Once the new cuota ended the free road was two lane, with oncoming traffic. The actual “Espinazo del Diablo” or “Devil’s Backbone” of hairpin turns and steep drop offs is only a portion of the road between Durango and Mazatlán, a 2-3 hour portion depending on which big slow trucks you get behind and how kind they are to pull to the right when you want to pass. Greg and I felt it was not nearly as bad a drive as we had been led to believe. With the new highway, it should be great. There were guardrails in most of the places that needed guardrails, something others had mentioned as making this drive so dangerous. Our guess is the rails have been recently installed. The biggest danger is closer to the Mazatlán side, nearing Copala, where the road, at least today, was still two lane and had absolutely no shoulder. If you happen to be making a hairpin curve while some crazy person is passing in oncoming traffic, there is not much you can do. Fortunately, today we only had two small instances, both very manageable. So, as of now we’ve overcome our fear of the Devil’s Spine.

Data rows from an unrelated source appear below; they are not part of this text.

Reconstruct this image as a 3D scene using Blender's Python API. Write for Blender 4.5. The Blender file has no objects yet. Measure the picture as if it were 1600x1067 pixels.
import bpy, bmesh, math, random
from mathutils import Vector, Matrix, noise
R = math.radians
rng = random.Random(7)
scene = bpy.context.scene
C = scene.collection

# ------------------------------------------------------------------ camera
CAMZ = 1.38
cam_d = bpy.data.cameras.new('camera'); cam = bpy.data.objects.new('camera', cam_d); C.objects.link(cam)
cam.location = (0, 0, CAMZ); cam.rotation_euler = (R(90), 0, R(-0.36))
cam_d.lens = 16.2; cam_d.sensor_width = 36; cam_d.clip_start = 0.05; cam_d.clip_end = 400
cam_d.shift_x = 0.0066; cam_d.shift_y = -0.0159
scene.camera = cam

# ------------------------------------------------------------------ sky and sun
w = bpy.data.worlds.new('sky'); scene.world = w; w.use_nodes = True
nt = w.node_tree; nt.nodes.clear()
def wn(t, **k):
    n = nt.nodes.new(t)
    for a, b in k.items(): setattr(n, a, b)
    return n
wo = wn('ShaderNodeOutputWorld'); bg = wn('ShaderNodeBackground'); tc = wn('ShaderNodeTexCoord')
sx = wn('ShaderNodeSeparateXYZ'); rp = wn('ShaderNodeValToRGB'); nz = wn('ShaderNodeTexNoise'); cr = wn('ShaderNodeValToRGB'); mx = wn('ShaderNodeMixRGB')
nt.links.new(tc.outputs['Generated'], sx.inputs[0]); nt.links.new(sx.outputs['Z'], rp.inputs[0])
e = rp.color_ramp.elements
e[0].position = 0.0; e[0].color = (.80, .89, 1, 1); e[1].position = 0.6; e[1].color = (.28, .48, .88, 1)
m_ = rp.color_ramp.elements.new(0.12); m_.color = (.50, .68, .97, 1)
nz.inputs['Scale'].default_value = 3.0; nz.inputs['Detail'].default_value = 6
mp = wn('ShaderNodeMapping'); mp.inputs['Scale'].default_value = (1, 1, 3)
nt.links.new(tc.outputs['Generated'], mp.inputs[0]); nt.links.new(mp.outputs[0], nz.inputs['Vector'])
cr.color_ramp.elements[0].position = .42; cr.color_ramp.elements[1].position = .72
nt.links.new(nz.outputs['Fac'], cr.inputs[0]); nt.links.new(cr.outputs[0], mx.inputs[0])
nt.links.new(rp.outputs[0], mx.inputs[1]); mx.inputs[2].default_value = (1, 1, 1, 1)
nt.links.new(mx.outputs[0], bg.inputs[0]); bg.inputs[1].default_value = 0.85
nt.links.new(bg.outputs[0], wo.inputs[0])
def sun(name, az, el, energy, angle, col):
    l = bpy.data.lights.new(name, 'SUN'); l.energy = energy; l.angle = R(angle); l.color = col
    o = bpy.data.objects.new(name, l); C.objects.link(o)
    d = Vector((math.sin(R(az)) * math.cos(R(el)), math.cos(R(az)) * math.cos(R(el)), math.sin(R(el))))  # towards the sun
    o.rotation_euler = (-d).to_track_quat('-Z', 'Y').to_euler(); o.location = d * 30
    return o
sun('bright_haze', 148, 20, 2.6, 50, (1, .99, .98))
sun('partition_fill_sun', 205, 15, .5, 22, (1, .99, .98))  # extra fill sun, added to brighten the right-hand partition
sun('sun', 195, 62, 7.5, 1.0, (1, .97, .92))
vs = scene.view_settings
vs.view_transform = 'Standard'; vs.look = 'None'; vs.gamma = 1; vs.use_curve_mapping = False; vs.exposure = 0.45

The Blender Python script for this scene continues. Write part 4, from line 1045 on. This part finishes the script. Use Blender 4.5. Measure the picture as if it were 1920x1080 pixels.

There were lots of cows and horses by the side of the road, free range, and we saw some turkeys as well. It was a very scenic drive. Unfortunately we also saw loads of roadside shrines, dedicated to people who had been killed in car accidents.

Along the way are many construction sites. Information on the signs varies, but a website for the project indicates that the new road is going to include 63 tunnels along with 8 bridges over 300 feet in length and an assortment of smaller bridges. Along the way there are many makeshift towns that seemed to have arisen so that the road/bridge workers can have somewhere to live. Please visit the website to get a better understanding of the engineering challenge in making this drive safer, quicker and easier.
The workers work in incredibly dangerous-looking conditions, with steep drop offs and no safety equipment from what we could see.
We had our last meal of this spring break holiday together in Villa Unión at Cuchupeta’s, a place we’ve long been planning to visit. We were not disappointed.